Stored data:
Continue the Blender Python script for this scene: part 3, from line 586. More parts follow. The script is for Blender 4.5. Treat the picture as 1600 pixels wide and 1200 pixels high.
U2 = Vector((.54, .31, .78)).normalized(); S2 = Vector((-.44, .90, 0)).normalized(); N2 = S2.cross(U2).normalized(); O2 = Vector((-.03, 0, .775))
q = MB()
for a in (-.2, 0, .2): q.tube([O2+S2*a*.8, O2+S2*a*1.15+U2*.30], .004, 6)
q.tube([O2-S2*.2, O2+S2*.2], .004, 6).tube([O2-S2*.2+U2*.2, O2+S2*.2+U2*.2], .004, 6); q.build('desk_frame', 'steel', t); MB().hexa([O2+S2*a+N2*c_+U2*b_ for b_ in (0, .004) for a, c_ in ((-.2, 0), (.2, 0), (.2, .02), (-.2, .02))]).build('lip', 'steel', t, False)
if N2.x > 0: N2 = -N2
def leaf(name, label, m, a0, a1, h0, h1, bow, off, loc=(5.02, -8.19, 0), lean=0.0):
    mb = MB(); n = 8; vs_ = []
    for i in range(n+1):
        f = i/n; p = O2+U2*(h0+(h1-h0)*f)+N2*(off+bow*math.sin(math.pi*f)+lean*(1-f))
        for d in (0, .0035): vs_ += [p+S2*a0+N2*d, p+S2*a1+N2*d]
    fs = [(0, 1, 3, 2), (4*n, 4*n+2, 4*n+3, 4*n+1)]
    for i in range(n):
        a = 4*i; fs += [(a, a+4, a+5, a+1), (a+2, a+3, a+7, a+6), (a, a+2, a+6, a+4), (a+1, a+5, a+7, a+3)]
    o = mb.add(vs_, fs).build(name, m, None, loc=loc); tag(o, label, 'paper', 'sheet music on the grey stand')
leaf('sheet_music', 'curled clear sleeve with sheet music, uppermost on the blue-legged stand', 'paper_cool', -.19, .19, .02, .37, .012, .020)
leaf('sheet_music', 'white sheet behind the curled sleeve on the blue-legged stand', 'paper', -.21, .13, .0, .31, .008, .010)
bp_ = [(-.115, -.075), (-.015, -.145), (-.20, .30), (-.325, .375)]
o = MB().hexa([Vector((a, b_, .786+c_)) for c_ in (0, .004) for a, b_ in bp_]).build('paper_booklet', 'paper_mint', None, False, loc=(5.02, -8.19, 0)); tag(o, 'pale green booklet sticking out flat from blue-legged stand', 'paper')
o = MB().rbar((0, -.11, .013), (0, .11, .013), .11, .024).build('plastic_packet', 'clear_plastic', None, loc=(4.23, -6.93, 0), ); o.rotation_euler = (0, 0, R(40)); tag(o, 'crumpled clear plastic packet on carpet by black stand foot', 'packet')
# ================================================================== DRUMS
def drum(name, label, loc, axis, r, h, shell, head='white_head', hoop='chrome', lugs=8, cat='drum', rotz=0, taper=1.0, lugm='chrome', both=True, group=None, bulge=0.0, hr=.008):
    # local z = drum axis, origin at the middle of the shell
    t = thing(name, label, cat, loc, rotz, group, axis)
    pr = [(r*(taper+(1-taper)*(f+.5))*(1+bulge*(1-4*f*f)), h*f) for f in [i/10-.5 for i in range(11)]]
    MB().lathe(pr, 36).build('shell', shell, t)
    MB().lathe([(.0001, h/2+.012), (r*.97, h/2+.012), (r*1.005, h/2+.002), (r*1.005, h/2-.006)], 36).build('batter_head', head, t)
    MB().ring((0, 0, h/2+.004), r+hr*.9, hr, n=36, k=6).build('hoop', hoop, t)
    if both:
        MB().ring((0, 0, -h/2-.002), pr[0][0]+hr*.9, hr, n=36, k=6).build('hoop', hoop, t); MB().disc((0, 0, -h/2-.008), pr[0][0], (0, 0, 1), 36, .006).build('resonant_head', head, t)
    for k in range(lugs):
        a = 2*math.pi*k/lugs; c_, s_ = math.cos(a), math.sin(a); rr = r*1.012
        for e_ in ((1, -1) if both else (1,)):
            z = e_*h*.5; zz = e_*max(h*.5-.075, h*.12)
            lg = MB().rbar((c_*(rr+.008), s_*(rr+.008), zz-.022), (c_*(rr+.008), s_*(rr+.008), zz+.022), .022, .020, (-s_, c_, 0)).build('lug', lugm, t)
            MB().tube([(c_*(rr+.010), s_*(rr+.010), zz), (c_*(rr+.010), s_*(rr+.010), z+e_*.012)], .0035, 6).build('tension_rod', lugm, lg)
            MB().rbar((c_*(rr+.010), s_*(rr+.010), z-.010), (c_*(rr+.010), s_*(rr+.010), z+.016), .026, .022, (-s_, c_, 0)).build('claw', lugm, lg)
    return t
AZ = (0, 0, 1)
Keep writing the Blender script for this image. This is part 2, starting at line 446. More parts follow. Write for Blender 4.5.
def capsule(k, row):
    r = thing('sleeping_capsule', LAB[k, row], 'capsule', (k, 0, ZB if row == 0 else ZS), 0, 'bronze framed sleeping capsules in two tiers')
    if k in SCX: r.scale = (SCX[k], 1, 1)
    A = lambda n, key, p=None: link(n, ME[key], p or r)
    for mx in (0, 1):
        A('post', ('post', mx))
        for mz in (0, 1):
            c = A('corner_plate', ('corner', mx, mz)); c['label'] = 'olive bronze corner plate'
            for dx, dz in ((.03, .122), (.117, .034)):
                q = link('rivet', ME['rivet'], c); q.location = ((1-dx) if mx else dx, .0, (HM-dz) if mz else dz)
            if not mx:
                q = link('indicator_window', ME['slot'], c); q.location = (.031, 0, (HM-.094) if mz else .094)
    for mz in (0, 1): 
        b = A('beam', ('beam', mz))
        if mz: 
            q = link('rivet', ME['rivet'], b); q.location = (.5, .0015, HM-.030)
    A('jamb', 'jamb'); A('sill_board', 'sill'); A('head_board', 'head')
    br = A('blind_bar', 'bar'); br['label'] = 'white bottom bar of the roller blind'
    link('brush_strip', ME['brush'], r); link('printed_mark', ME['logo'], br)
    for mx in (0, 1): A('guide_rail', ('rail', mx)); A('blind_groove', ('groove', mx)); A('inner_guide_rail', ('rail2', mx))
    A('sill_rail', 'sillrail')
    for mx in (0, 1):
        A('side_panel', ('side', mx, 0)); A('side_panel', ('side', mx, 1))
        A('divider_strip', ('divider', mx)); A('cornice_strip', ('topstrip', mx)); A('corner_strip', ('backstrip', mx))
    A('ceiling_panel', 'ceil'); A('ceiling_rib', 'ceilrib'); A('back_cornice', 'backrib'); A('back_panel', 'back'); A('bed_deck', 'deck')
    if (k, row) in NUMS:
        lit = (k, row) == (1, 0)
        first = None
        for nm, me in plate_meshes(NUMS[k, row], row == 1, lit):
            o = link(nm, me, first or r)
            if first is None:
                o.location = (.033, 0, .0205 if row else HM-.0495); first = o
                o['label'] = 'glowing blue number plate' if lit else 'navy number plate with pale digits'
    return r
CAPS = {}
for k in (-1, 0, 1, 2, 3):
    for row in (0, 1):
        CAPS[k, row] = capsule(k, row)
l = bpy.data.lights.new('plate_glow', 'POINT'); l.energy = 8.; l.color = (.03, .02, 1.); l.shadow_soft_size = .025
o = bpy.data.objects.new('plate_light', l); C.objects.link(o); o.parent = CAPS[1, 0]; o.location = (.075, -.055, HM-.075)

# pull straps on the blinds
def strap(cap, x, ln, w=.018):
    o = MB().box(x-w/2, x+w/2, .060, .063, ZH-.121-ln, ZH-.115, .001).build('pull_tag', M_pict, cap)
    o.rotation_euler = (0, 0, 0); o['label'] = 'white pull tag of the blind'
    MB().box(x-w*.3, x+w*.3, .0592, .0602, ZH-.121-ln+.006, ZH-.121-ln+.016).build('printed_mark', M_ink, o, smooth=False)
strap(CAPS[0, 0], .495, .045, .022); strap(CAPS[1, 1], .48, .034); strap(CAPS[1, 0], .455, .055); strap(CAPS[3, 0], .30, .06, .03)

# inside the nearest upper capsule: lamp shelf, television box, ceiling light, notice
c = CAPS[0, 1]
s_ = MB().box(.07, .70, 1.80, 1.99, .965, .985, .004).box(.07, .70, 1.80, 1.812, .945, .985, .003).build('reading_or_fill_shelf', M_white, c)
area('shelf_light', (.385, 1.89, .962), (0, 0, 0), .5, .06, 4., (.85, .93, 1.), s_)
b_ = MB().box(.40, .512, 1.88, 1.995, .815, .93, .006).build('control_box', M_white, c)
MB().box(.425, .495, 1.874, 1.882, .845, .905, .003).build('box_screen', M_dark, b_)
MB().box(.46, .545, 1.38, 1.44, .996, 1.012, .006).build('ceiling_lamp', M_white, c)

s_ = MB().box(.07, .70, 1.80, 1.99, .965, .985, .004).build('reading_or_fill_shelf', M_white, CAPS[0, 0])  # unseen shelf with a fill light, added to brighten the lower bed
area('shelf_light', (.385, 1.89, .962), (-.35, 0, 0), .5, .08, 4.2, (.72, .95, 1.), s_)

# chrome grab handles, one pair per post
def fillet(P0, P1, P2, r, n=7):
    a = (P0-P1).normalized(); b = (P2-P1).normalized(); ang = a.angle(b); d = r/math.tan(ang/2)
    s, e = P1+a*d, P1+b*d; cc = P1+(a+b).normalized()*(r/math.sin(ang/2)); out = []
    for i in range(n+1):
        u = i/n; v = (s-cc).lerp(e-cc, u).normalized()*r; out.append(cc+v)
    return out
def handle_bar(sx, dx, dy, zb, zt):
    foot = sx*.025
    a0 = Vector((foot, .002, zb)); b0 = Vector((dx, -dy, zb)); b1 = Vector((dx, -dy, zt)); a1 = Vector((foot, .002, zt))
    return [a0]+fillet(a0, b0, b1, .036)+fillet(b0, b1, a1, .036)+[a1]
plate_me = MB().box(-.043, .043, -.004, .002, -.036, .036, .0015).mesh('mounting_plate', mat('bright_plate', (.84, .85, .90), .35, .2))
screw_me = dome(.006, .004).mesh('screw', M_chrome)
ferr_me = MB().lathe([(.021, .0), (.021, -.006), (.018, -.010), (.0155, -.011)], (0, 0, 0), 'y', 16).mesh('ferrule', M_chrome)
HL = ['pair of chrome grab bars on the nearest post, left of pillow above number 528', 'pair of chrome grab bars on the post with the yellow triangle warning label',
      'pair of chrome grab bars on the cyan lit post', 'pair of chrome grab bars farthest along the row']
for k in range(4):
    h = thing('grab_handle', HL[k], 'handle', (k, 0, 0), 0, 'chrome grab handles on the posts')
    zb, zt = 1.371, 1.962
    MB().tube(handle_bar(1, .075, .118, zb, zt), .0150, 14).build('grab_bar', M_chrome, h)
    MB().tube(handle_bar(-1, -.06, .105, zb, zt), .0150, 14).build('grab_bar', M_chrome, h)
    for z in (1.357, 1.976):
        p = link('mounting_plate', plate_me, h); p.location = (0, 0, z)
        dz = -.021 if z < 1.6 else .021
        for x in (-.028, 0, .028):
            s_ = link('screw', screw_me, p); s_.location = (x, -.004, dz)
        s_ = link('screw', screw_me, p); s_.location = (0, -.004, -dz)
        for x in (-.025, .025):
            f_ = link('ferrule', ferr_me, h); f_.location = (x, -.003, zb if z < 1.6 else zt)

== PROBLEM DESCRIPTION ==
Copy each line of the data that contains the word "follow".

== OUTPUT BELOW ==
Continue the Blender Python script for this scene: part 3, from line 586. More parts follow. The script is for Blender 4.5. Treat the picture as 1600 pixels wide and 1200 pixels high.
Keep writing the Blender script for this image. This is part 2, starting at line 446. More parts follow. Write for Blender 4.5.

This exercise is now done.